Mr. Merrill's fist-pounding office manner and steaming temper went full boil when challenged on his opposition to slot-machine gambling in Maryland. Slots would lead to moral degradation and organized crime, he said.
On many other topics, his booming style was designed to test the reaction and substance of the person on the receiving end, friends and associates said.
The Capital became a great circulation success in Annapolis and by the late 1980s was reportedly worth at least $50 million.
Among his holdings, Washingtonian, which he purchased in 1979, brought him the most prestige. He often trumpeted the high income and education of its subscribers, saying the magazine was targeted at the "upper 10 percent" of the city's wealthiest society.
"This is unashamedly -- or, if you will, unabashedly -- an elitist magazine," he once said. He was not shy about including himself among the magazine's lists of the city's "who's who."
Philip Merrill Levine was born April 28, 1934, in Baltimore and grew up in New York City and Norwalk, Conn. His father, who worked in public relations, later encouraged his son to drop "Levine," saying that a Jewish surname could limit his career prospects.
He was visibly uncomfortable discussing in any public way his upbringing and family's past. He once told the C-SPAN network that his father came from a part of Russia "run over by every army since Napoleon." He said he was not fond of politicians who make their ethnic heritage central to their public identity, adding, "I do not like to wear that particular badge on my shoulder."
At Cornell University, Mr. Merrill majored in government and was managing editor of the student newspaper.
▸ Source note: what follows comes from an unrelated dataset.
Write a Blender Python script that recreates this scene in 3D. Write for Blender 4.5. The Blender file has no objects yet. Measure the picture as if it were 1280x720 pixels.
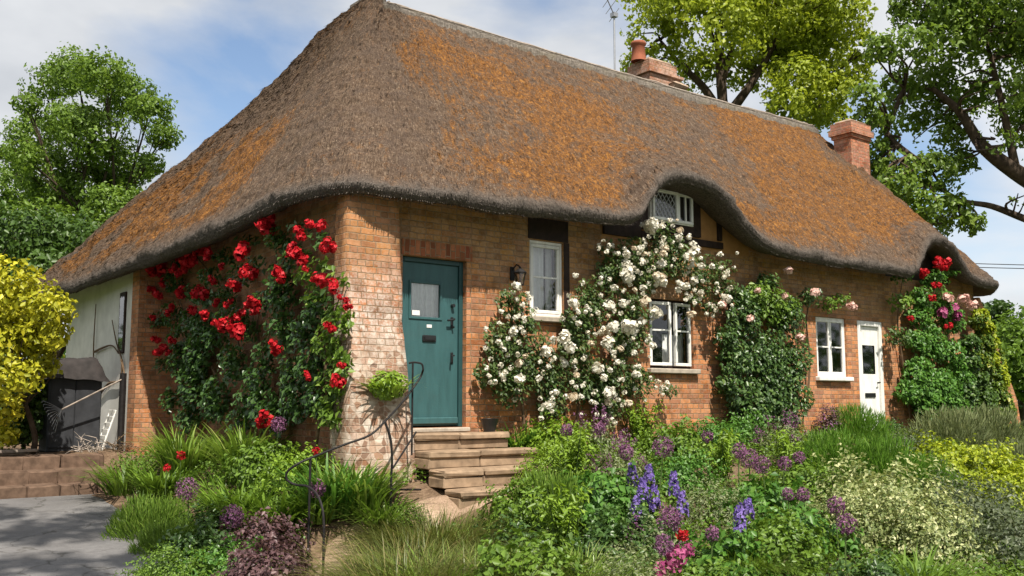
import bpy, math, random
import numpy as np
from mathutils import Vector, Matrix

rng = np.random.default_rng(7)
random.seed(7)
SC = bpy.context.scene
COL = SC.collection

# ------------------------------------------------------------------ camera numbers
FH = math.sqrt(1560 * 960)
FPX = math.sqrt(FH * FH - 140 ** 2)
PITCH = math.atan(140 / FPX)
YAW = math.atan2(1560, FH)
RV = np.array([math.sin(YAW), -math.cos(YAW), 0.0])
FHV = np.array([math.cos(YAW), math.sin(YAW), 0.0])
FV = FHV * math.cos(PITCH) + np.array([0, 0, math.sin(PITCH)])
UV_ = -FHV * math.sin(PITCH) + np.array([0, 0, math.cos(PITCH)])
CAM = np.array([-5.30, -9.87, 1.6])


def at(u, v, X=None, Y=None, Z=None, D=None):
    """design aid: where a sight line of the photograph meets a plane of the place"""
    d = FV + RV * (u - 640) / FPX - UV_ * (v - 360) / FPX
    if X is not None: t = (X - CAM[0]) / d[0]
    elif Y is not None: t = (Y - CAM[1]) / d[1]
    elif Z is not None: t = (Z - CAM[2]) / d[2]
    else: t = D
    return CAM + d * t


# ------------------------------------------------------------------ noise
def _hash(ix, iy, iz, seed):
    h = (ix * 374761393 + iy * 668265263 + iz * 2147483647 + seed * 1274126177) & 0xFFFFFFFF
    h = ((h ^ (h >> 13)) * 1274126177) & 0xFFFFFFFF
    h = h ^ (h >> 16)
    return (h & 0xFFFF) / 65535.0


def vnoise(p, seed=0):
    p = np.asarray(p, float)
    i = np.floor(p).astype(np.int64)
    f = p - i
    f = f * f * (3 - 2 * f)
    r = 0
    for dx in (0, 1):
        wx = f[..., 0] if dx else 1 - f[..., 0]
        for dy in (0, 1):
            wy = f[..., 1] if dy else 1 - f[..., 1]
            for dz in (0, 1):
                wz = f[..., 2] if dz else 1 - f[..., 2]
                r = r + wx * wy * wz * _hash(i[..., 0] + dx, i[..., 1] + dy, i[..., 2] + dz, seed)
    return r


def fbm(p, octv=4, seed=0):
    p = np.asarray(p, float)
    a, s, r = 0.5, 0.0, 0
    for k in range(octv):
        r = r + a * vnoise(p * (2.03 ** k) + 17.3 * k, seed + k)
        s += a
        a *= 0.5
    return r / s


def sstep(a, b, x):
    t = np.clip((np.asarray(x, float) - a) / (b - a), 0, 1)
    return t * t * (3 - 2 * t)


# ------------------------------------------------------------------ mesh helpers
def link(o, parent=None):
    COL.objects.link(o)
    if parent is not None:
        o.parent = parent
        o.matrix_parent_inverse = parent_inv(parent)
    return o


def parent_inv(p):
    m = Matrix.Identity(4)
    q = p
    chain = []
    while q is not None:
        chain.append(q)
        q = q.parent
    w = Matrix.Identity(4)
    for q in reversed(chain):
        w = w @ q.matrix_parent_inverse @ q.matrix_basis
    return w.inverted()


def npmesh(name, V, faces, mat=None, parent=None, uv=None, attrs=None, smooth=False, colors=None):
    """faces: (M,k) int array or a list of such arrays"""
    V = np.asarray(V, np.float32)
    if not isinstance(faces, (list, tuple)): faces = [faces]
    faces = [np.asarray(f, np.int32) for f in faces if len(f)]
    idx = np.concatenate([f.ravel() for f in faces])
    tot = np.concatenate([np.full(len(f), f.shape[1], np.int32) for f in faces])
    st = np.concatenate([[0], np.cumsum(tot)[:-1]]).astype(np.int32)
    me = bpy.data.meshes.new(name)
    me.vertices.add(len(V)); me.vertices.foreach_set('co', V.ravel())
    me.loops.add(len(idx)); me.loops.foreach_set('vertex_index', idx)
    me.polygons.add(len(tot)); me.polygons.foreach_set('loop_start', st)
    try: me.polygons.foreach_set('loop_total', tot)
    except Exception: pass
    if uv is not None:
        l = me.uv_layers.new(name='UVMap')
        l.data.foreach_set('uv', np.asarray(uv, np.float32)[idx].ravel())
    for k, a in (attrs or {}).items():
        at_ = me.attributes.new(k, 'FLOAT', 'POINT')
        at_.data.foreach_set('value', np.asarray(a, np.float32))
    if smooth:
        me.polygons.foreach_set('use_smooth', np.ones(len(tot), bool))
    me.update(calc_edges=True)
    me.validate()
    if mat is not None: me.materials.append(mat)
    o = bpy.data.objects.new(name, me)
    return link(o, parent)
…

He was known to be generous with his red pencil when editing other students but also showed a fun side when he planned an elaborate prank to replace Syracuse University's paper with a satirical forgery.
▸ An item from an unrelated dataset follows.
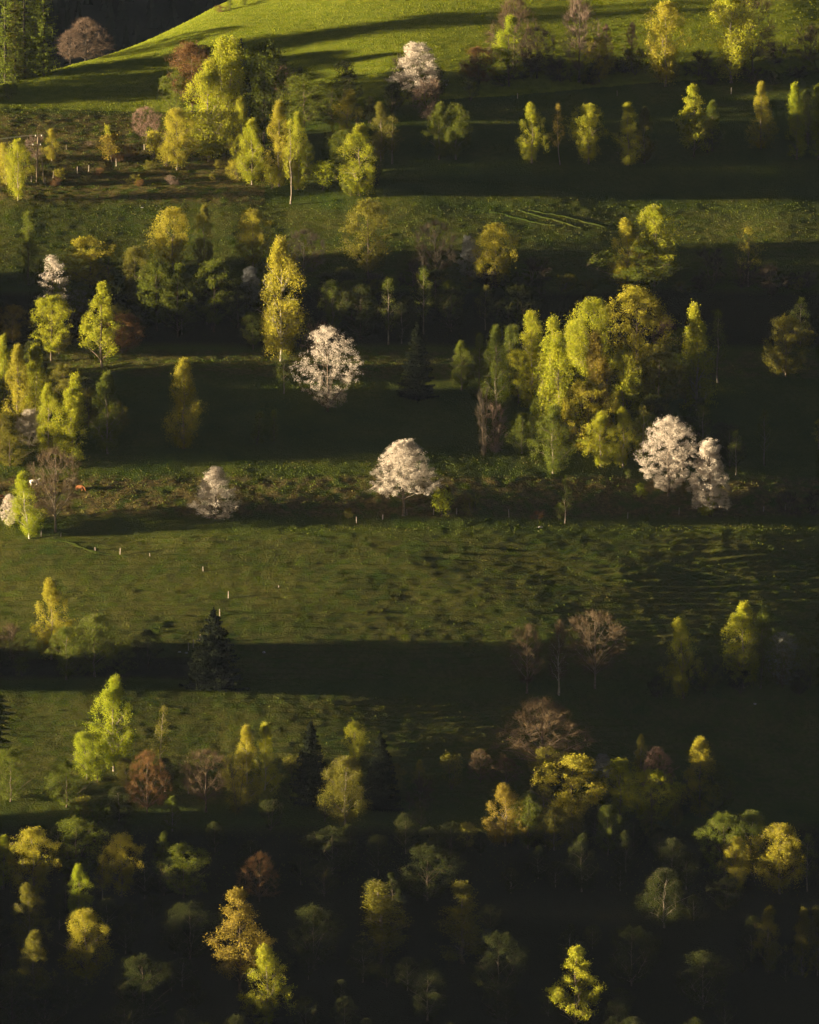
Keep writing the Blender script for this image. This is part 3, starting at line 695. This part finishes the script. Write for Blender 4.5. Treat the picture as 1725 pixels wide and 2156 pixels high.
bare|pink|1385|1665|1572|72|0||pinkish bare crown rising behind lower trees
broad|yg|1372|1735|1618|90|0||yellow green tree in front of the pinkish bare crown
birch|gold|1474|1725|1554|78|0||glowing rounded birch at the right end of the lower group
broad|green|1500|1725|1605|80|0||dim tree beneath the glowing rounded birch
broad|green|1525|1850|1712|80|0||dim green tree at the left of the lower right trio
birch|green|1583|1840|1706|70|0||partly lit green birch behind the lower right trio
birch|gold|1550|1885|1764|54|0||small glowing birch in the middle of the lower right trio
birch|gold|1642|1885|1736|92|0||largest glowing birch of the lower right trio
sparse|green|1700|1880|1755|50|0||faint birch right of the largest glowing lower right birch
birch|shade|1225|1880|1757|60|0||faint birch half hidden in the dark valley wood
birch|fresh|8|1872|1758|40|0||bright birch cut by the left edge in the lower wood
birch|gold|70|1895|1742|88|0||broad golden topped birch in the lower left wood
broad|green|160|1850|1722|96|0||dim tree right of the broad golden topped birch
birch|gold|256|1890|1756|72|0||golden topped drooping birch left of the domed dim tree
sparse|gold|216|1900|1798|34|0||thin lit birch touching the golden topped drooping one
broad|green|386|1890|1773|92|0||domed tree with only its top edge lit
birch|green|345|1840|1750|36|0||faint pointed tree behind the domed tree
birch|fresh|166|1945|1820|56|0||small bright birch in the middle of the lower left wood
birch|gold|180|2075|1914|84|0||drooping golden birch below the small bright one
birch|olive|60|2010|1862|74|0||dim birch with a lit tip under the broad golden topped one
birch|olive|72|2110|1962|72|0||dim olive birch second from the bottom left corner
broad|shade|25|2160|2050|90|0||dark tree in the bottom left corner
broad|shade|95|2170|2080|80|0||dark tree beside the one in the bottom left corner
bare|rust|546|1900|1793|84|0||dim bare tree with an orange rim
broad:1|orange|505|2088|1872|122|0||large orange gold tree in the dark valley wood
birch|yg|561|2170|1992|88|0||green birch in front of the large orange gold tree
birch:3|olive|800|2030|1855|74|0||left of two faintly lit pointed birches in the dark
birch:4|olive|975|2030|1857|70|0||right of two faintly lit pointed birches in the dark
broad:1|yg|1212|2172|1994|100|0||bright green crown near the bottom of the dark valley wood
birch|olive|1618|2050|1908|58|0||faint pointed birch at the lower right
birch|olive|1690|2060|1914|42|0||faint birch tip right of the faint pointed birch
birch|olive|1722|2060|1912|34|0||faint birch tip cut by the right edge low down
broad|shade|660|2040|1905|90|0||very dark tree right of the large orange gold tree
broad|shade|1050|2100|1960|90|0||very dark tree between the pointed birches and the bright green crown
broad|shade|1330|2080|1950|86|0||very dark tree right of the bright green crown
broad|shade|1480|2130|2000|90|0||very dark tree near the bottom right of the valley wood
birch|shade|900|2150|2020|80|0||very dark birch below the two pointed birches
broad|shade|700|1840|1740|90|0||dark tree in the shaded wood below the black spruces
broad|shade|900|1900|1780|100|0||dark tree in the middle of the shaded wood
birch|shade|1400|1960|1830|80|0||dark birch left of the lower right trio
broad|shade|300|2150|2010|100|0||dark tree left of the green birch at the bottom
broad|shade|400|2020|1900|90|0||dark tree left of the large orange gold tree
birch|green|700|700|590|50|0||dim birch in the dark wood right of the tall golden birch
broad|shade|760|715|600|80|0||dark tree in the wood behind the large blossoming tree
broad|shade|950|700|608|80|0||dark tree in the wood above the strip of lit grass
broad|shade|1090|700|600|70|0||dark tree behind the top of the birch wood
broad|shade|500|690|600|70|0||dark tree left of the foot of the tall golden birch
"""
for ln in TREES.strip().split('\n'):
    k, c, px, bv, tv, wd, lean, bark, lab = ln.split('|')
    kk = k.split(':')[0]
    grp = {'birch': 'birches on the hillside', 'sparse': 'birches on the hillside', 'broad': 'broadleaf trees on the hillside', 'bare': 'leafless trees on the hillside', 'blossom': 'blossoming trees', 'spruce': 'dark spruces',
           'larch': 'larches in the corner', 'bush': 'bushes and saplings', 'barebush': 'bare bushes'}[kk]
    plant(k, c, float(px), float(bv), float(tv), float(wd), lab, float(lean), bark or None, grp)
# the crowd of trees that stands in the shade of the others
def crowd(n, px0, px1, v0, v1, h0, h1, lab, kinds, cols, grp, asp=.6):
    k = 0; tries = 0
    while k < n and tries < n*12:
        tries += 1; px = rf.uniform(px0, px1); bv = rf.uniform(v0, v1); h = rf.uniform(h0, h1); tv = bv-h*10
        if any(abs(px-q[0]) < 20+q[3]*.3 and q[2]-12 < tv < q[2]+(q[1]-q[2])*.62 and bv > q[1]-4 and q[4] != 'x' for q in PLACED): continue
        sl = shade_label(lab, px, (bv+tv)/2, h)
        if sl is None: continue
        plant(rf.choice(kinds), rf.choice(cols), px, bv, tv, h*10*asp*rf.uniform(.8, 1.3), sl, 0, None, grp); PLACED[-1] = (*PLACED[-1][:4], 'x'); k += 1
rf = random.Random(21); USED = set(); HERO = []
for ln in TREES.strip().split('\n'):
    q = ln.split('|')
    if len(q[-1].split()) <= 9: HERO.append((float(q[2]), (float(q[3])+float(q[4]))/2, q[-1]))
def shade_label(word, px, v, h):
    size = 'low' if h < 5 else 'small' if h < 8 else 'tall'
    for adj in ('', size+' '):
        for hx, hv, hl in sorted(HERO, key=lambda q: math.hypot(q[0]-px, q[1]-v))[:5]:
            dx, dv = px-hx, v-hv; rel = ('upper ' if dv < 0 else 'lower ')+('left of' if dx < 0 else 'right of')
            if abs(dx) > 2.2*abs(dv): rel = 'left of' if dx < 0 else 'right of'
            if abs(dv) > 2.2*abs(dx): rel = 'above' if dv < 0 else 'below'
            if rel.startswith(('upper', 'lower')): rel = 'to the '+rel
            lab = f'{adj}{word} {rel} the {hl}'
            if len(lab.split()) <= 16 and lab not in USED: USED.add(lab); return lab
    return None
G3 = ['shade', 'green', 'olive']
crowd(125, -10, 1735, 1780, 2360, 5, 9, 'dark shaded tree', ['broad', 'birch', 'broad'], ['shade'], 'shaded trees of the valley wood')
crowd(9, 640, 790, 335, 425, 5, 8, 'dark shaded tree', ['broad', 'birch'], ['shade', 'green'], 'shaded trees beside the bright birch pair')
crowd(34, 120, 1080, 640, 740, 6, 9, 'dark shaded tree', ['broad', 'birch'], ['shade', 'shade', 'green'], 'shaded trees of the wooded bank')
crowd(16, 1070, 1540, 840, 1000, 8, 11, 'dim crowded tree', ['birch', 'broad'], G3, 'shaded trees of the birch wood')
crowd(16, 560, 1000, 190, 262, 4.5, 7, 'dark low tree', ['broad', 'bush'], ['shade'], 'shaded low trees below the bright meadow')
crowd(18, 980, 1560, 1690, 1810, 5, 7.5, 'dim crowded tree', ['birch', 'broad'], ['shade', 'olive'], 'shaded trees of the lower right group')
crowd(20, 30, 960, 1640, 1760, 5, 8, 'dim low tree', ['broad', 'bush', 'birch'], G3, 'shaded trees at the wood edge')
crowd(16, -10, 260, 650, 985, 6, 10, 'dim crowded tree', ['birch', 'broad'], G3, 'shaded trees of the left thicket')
crowd(26, 950, 1735, 148, 182, 2.5, 4.5, 'dark hedgerow bush', ['barebush', 'bush'], ['darktwig', 'olive', 'shade'], 'hedgerow bushes', 1.4)
crowd(12, -10, 350, 1385, 1432, 4, 7, 'dark low tree', ['broad', 'bush'], ['shade', 'green'], 'shaded trees below the lower meadow')
crowd(20, 640, 1720, 596, 622, 2.5, 4.5, 'dark low bush', ['barebush', 'bush'], ['darktwig', 'shade', 'olive'], 'bushes along the middle meadow', 1.3)
crowd(16, 60, 560, 300, 395, 1.2, 2.4, 'bramble bush', ['barebush', 'bush'], ['rust', 'olive', 'grey', 'gold'], 'bramble bushes', 1.4)
crowd(8, 1380, 1720, 1440, 1475, 3.5, 6, 'dark low tree', ['broad', 'bush'], ['shade', 'green'], 'shaded trees right of the lower meadow')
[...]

After graduating in 1955, Mr. Merrill served in the Army, worked at New Jersey newspapers, developed interview questions for Mike Wallace's "Night Beat" television program and had a brief stint with the J. Walter Thompson advertising agency.
Mr. Merrill was hired by the State Department in 1961 and worked under diplomat Chester Bowles, a former Connecticut governor and Democratic presidential adviser.
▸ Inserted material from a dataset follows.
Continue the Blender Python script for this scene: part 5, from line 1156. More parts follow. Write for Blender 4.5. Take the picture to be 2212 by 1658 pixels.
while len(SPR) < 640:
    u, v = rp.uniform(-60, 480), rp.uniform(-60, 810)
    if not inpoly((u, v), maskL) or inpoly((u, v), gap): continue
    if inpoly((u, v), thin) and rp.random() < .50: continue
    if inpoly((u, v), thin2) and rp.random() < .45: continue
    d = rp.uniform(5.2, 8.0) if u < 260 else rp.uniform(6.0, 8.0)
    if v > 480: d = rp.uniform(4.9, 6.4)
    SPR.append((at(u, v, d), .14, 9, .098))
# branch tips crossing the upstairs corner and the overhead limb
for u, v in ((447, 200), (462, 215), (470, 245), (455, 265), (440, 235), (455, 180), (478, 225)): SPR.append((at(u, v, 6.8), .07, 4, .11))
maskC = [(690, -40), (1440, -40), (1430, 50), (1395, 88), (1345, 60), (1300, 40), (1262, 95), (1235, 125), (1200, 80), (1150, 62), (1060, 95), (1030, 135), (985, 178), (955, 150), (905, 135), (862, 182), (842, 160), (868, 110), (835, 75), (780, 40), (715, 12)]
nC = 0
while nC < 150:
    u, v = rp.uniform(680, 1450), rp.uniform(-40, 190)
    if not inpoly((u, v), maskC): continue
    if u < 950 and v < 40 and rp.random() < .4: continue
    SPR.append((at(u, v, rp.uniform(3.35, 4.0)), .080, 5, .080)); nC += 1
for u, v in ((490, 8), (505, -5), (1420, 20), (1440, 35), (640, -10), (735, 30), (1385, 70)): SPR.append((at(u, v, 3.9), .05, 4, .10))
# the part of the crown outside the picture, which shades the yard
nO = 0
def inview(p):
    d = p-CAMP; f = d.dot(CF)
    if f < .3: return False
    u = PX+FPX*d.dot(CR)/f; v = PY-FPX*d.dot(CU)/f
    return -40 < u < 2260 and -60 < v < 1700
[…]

While at State, Mr. Merrill attended a Harvard University management development program and was a senior intelligence analyst on South Asia. He seemed headed for a Foreign Service career but could not stand being ordered from one assignment to the next.
Not long after, he bought the Capital. His other investors in the $2.5 million purchase included Washington lawyers Myer Feldman and David Ginsburg as well as columnist Jack Anderson. The partnership deteriorated, and Mr. Merrill fought to retain total control.
Later, Mr. Merrill brought in Norfolk-based Landmark Communications Inc. as a minority partner of his Capital-Gazette Communications Inc., which grew to include Washingtonian and other publications.
John A. Limpert, the editor of Washingtonian, wrote of Mr. Merrill: "One unusual thing about how he operated: He kept no paper on his desk, no files. When you sent him a note, he either wrote an answer on it and sent it back to you, or he tossed it. His desk was clean from one day to the next. That freed him to think about and work on what he thought was important. There was no bureaucracy in him at all."
Mr. Merrill, who by the late 1980s was reportedly one of Washington's richest people, took leaves of absence from his publishing business to serve Republican administrations.
He was counselor to the undersecretary of defense for policy from 1981 to 1983; assistant secretary-general of NATO for defense support, the highest-ranking U.S. position in the Brussels-based treaty organization, from 1990 to 1992; and chairman and president of the Export-Import Bank of the United States from 2002 to 2005.
He also served on the Defense Policy Board, which advises the Defense Department, as well as on government panels negotiating matters concerning telecommunications and the law of the sea.
"To use a sailor's analogy, one hand for yourself, one hand for the ship," he told C-SPAN in 1990. "One half of one's life should be devoted to what it takes to, if you will, stay alive and stay ahead and stay in business. And one half should be devoted to public service."
Mr. Merrill invested in commercial real estate and America's Cup campaigns and became a philanthropist. In 2001, he gave $10 million to the University of Maryland journalism school, which was renamed in his honor. Other money went to Johns Hopkins University, the Chesapeake Bay Foundation and Cornell, the last for a sailing center.
He first learned to sail at 7, when he swabbed boat decks in exchange for trips on the water, and he served in the Merchant Marine at 16 to earn money for college. In recent years, besides the sailboat Merrilly, he owned a power cruiser named Working Capital.
His main home was in Arnold, and he had an apartment at the Watergate complex and a condominium in Snowmass, Colo.
He once listed the five pillars of life: "sailing, skiing, sex, the absence of litigation, and ice cream."
Survivors include his wife of 45 years, Eleanor Pocius Merrill of Arnold; three children, Douglas Merrill of Shelburne, Vt., Cathy Merrill Williams of Washington and Nancy Merrill of Arlington; a sister; and four grandchildren.